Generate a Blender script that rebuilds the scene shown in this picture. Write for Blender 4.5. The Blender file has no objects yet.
════
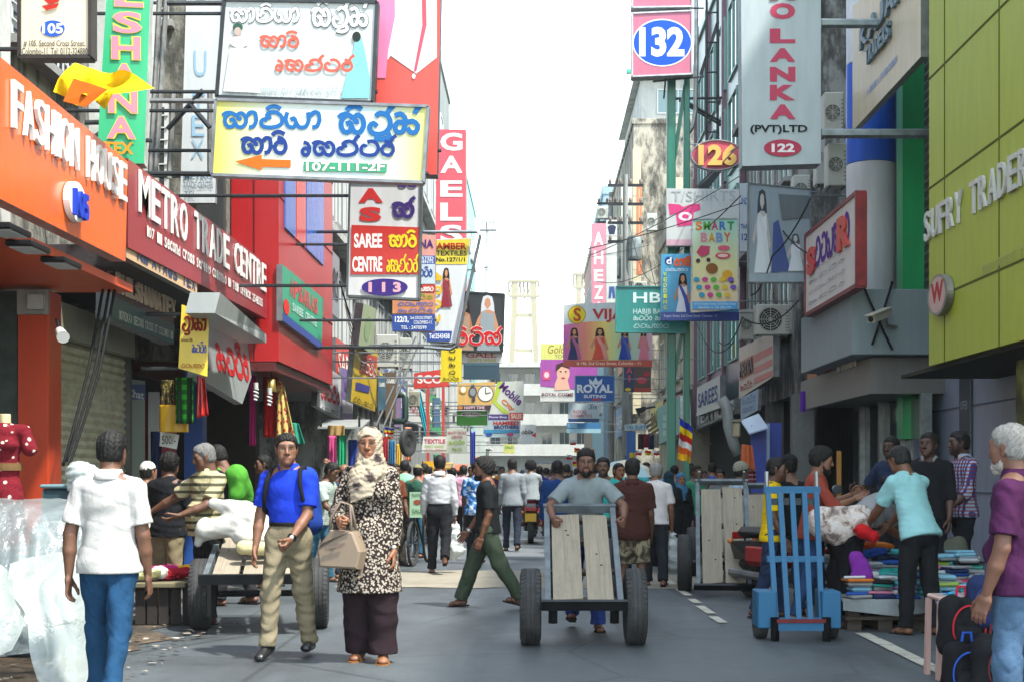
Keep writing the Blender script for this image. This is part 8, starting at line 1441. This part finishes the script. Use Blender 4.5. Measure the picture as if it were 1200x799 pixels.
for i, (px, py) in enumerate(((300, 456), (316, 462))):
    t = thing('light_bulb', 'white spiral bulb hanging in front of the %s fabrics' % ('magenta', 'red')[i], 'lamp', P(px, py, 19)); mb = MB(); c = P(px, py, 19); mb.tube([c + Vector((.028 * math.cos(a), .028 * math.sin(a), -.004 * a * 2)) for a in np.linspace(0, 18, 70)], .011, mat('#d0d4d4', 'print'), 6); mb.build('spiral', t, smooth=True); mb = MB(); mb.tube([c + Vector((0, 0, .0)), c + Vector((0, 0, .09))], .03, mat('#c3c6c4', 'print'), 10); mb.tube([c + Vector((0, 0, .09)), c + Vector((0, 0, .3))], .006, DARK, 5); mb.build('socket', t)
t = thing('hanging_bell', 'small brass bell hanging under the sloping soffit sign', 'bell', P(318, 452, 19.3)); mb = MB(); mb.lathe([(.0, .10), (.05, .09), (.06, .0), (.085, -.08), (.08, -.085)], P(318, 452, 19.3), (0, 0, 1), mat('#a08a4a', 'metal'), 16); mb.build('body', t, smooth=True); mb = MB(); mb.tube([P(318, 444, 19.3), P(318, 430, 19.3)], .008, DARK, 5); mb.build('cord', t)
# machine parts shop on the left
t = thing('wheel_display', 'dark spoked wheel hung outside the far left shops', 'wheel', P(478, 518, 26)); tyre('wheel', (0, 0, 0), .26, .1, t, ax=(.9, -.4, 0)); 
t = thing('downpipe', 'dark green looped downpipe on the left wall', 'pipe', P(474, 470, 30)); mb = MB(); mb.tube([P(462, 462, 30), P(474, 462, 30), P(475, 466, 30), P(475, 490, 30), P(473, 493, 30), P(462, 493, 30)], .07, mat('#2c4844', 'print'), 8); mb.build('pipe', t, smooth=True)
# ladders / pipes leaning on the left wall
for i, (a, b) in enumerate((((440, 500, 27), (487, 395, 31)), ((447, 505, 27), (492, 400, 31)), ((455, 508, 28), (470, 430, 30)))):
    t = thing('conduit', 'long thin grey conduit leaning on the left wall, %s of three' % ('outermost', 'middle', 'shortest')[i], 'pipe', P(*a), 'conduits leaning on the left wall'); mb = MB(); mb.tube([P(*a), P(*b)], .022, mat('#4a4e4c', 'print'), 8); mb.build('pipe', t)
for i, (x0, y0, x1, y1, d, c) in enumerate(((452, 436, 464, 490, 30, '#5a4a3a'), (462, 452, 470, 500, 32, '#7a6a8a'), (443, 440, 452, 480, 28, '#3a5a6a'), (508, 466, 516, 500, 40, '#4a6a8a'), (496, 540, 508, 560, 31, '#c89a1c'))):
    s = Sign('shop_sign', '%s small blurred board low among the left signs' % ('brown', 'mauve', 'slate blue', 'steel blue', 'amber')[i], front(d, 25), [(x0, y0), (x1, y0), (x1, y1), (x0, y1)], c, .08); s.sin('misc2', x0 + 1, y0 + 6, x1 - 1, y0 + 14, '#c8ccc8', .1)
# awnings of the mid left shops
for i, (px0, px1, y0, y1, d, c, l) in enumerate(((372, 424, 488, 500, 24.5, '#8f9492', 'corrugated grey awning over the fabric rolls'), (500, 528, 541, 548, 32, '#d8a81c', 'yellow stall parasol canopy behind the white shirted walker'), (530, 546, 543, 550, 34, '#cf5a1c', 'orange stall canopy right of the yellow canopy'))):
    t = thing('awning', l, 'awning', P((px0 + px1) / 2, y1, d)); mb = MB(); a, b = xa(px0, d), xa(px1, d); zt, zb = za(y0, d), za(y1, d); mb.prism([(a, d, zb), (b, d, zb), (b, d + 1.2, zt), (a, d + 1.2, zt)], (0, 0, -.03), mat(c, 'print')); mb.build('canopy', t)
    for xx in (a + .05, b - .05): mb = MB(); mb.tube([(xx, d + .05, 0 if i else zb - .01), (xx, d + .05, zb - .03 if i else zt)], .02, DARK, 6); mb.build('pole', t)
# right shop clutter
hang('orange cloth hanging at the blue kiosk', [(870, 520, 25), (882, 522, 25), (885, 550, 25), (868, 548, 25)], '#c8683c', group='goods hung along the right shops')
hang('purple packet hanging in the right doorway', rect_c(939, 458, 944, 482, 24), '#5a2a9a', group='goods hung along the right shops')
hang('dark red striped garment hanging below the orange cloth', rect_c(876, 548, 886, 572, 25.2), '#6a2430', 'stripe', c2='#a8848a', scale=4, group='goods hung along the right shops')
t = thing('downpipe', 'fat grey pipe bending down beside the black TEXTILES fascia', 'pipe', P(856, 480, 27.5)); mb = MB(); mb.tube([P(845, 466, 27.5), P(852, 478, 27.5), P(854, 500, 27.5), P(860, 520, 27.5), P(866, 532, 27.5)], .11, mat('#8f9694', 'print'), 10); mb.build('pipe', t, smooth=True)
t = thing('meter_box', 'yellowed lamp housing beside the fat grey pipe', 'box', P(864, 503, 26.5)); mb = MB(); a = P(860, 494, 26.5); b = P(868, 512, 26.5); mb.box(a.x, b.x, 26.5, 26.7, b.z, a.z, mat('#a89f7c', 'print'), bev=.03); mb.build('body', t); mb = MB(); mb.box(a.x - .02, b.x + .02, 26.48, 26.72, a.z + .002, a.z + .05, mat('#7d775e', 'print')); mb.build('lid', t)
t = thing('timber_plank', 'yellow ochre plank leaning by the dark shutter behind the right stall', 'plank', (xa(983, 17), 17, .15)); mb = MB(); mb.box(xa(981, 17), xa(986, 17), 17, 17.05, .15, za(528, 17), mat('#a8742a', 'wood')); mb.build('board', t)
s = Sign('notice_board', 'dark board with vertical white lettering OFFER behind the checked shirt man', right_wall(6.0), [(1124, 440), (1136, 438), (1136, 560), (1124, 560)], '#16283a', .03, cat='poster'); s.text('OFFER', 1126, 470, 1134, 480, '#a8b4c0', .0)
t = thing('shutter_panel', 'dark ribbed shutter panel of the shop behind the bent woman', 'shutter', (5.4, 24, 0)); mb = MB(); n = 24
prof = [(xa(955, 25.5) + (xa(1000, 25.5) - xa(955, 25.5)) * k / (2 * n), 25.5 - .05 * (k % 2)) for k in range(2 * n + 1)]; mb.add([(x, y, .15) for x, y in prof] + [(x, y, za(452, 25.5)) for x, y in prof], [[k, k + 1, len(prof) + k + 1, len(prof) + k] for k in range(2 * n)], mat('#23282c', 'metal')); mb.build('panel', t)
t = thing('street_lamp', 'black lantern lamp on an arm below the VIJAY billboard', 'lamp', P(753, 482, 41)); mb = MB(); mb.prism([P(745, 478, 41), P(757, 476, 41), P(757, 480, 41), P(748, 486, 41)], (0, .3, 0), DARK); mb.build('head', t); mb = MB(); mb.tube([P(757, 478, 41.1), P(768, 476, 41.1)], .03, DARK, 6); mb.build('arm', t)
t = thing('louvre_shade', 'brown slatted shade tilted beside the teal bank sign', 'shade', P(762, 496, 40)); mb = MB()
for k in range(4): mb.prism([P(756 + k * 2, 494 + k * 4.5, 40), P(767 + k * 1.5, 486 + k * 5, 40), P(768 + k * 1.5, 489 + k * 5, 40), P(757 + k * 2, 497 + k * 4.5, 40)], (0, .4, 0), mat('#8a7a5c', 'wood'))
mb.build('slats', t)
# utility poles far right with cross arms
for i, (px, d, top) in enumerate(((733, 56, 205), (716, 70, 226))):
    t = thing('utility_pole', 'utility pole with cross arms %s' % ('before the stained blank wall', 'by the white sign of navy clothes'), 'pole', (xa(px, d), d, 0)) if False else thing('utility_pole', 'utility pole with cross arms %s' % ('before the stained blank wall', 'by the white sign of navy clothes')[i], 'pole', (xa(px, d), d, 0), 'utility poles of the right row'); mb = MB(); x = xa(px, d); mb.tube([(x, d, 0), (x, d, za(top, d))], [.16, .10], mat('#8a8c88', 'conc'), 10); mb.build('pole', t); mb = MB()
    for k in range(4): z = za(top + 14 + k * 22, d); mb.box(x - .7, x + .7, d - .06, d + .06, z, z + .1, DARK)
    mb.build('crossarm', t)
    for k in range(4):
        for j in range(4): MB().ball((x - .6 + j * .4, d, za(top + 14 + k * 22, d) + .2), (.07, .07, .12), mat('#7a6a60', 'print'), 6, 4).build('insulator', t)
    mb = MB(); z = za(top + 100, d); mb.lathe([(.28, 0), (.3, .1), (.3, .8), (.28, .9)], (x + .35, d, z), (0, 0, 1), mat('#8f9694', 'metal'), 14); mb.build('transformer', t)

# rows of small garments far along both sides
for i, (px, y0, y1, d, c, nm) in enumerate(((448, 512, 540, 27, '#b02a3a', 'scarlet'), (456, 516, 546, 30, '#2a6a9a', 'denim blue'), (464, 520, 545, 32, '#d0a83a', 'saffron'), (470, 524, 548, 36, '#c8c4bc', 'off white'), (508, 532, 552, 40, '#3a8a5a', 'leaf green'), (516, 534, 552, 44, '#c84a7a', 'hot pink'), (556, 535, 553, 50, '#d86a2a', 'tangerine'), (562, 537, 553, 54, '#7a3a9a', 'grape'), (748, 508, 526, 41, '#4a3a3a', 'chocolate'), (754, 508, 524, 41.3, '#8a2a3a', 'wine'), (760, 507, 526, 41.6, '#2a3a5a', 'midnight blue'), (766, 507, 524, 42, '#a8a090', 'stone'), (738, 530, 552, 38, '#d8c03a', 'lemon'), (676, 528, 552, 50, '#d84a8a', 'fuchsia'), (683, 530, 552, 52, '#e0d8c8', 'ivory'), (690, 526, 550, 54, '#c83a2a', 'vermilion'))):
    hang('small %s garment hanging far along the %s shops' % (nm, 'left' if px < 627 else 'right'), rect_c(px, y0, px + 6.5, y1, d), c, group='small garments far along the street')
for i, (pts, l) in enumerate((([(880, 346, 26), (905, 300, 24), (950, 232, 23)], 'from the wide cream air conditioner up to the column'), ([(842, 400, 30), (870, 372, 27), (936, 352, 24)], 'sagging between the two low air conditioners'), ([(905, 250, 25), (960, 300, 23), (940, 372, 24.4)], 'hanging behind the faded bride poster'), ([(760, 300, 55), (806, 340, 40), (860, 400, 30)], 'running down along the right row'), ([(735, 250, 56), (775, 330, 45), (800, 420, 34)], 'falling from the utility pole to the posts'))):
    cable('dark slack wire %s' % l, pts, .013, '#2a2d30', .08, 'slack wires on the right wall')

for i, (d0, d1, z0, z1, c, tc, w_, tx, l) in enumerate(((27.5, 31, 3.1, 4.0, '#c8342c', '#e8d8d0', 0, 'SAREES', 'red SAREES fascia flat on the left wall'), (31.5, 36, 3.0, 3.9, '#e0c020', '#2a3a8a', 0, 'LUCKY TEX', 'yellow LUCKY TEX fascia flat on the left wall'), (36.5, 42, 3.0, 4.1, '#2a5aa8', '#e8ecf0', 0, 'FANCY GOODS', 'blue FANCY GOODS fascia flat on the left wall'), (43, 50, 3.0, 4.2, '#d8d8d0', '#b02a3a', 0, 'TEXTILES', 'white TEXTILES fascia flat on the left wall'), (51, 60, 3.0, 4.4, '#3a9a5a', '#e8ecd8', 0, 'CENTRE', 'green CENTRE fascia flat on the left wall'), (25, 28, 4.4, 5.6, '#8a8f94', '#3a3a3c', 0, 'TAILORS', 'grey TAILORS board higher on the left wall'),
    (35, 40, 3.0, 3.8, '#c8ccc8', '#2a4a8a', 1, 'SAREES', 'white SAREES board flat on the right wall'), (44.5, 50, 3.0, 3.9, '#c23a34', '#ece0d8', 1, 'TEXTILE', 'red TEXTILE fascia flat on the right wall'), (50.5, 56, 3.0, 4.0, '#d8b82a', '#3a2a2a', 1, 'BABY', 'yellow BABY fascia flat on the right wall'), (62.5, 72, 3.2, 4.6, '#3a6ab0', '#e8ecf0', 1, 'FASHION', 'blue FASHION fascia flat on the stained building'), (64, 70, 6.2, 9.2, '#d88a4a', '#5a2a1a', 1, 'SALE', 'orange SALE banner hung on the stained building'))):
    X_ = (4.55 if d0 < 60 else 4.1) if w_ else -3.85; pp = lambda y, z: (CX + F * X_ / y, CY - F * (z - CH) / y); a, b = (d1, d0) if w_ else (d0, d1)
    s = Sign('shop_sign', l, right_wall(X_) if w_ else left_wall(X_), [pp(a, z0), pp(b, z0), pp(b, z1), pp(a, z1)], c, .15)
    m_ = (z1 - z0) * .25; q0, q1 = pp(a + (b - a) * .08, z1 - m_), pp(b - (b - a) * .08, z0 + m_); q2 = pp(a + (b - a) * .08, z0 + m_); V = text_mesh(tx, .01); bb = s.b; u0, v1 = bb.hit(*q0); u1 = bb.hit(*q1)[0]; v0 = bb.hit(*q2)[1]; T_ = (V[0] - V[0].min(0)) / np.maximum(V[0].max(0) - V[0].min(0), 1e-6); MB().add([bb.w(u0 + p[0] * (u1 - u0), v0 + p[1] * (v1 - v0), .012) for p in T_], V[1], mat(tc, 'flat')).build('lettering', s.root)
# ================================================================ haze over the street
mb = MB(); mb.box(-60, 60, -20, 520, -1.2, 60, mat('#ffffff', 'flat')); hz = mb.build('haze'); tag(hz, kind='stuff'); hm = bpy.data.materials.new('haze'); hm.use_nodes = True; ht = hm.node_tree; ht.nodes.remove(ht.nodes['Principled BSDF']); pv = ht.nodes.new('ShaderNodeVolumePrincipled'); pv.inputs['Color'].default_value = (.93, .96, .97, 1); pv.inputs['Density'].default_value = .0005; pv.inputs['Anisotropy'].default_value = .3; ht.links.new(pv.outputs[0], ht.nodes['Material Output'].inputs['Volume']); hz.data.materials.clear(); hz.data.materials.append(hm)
════
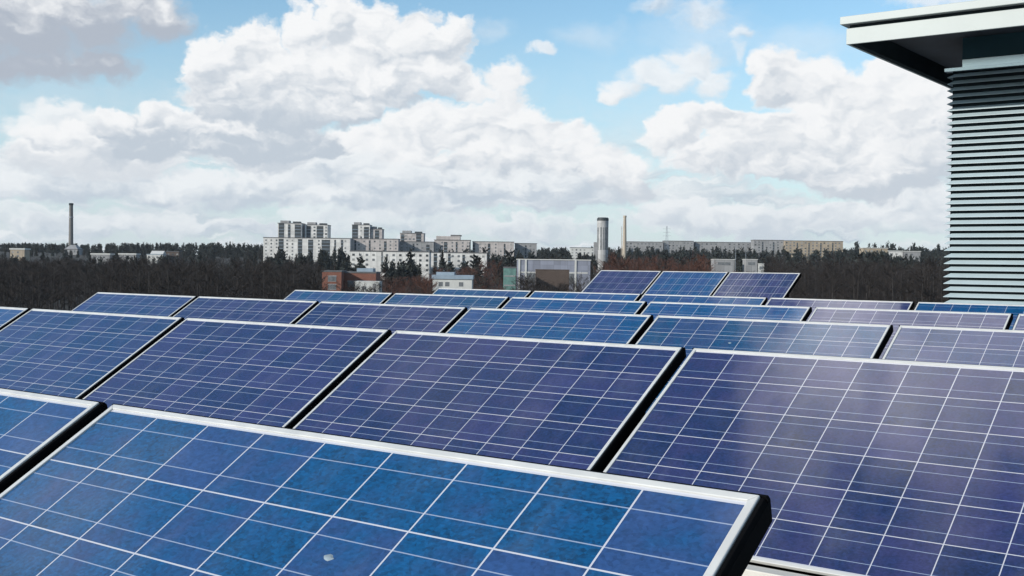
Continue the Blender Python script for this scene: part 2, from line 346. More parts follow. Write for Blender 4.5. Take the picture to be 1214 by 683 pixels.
════
Find each line in the records holding the string "from" and show it.

for i, (pts, l) in enumerate((([(880, 346, 26), (905, 300, 24), (950, 232, 23)], 'from the wide cream air conditioner up to the column'), ([(842, 400, 30), (870, 372, 27), (936, 352, 24)], 'sagging between the two low air conditioners'), ([(905, 250, 25), (960, 300, 23), (940, 372, 24.4)], 'hanging behind the faded bride poster'), ([(760, 300, 55), (806, 340, 40), (860, 400, 30)], 'running down along the right row'), ([(735, 250, 56), (775, 330, 45), (800, 420, 34)], 'falling from the utility pole to the posts'))):
Continue the Blender Python script for this scene: part 2, from line 346. More parts follow. Write for Blender 4.5. Take the picture to be 1214 by 683 pixels.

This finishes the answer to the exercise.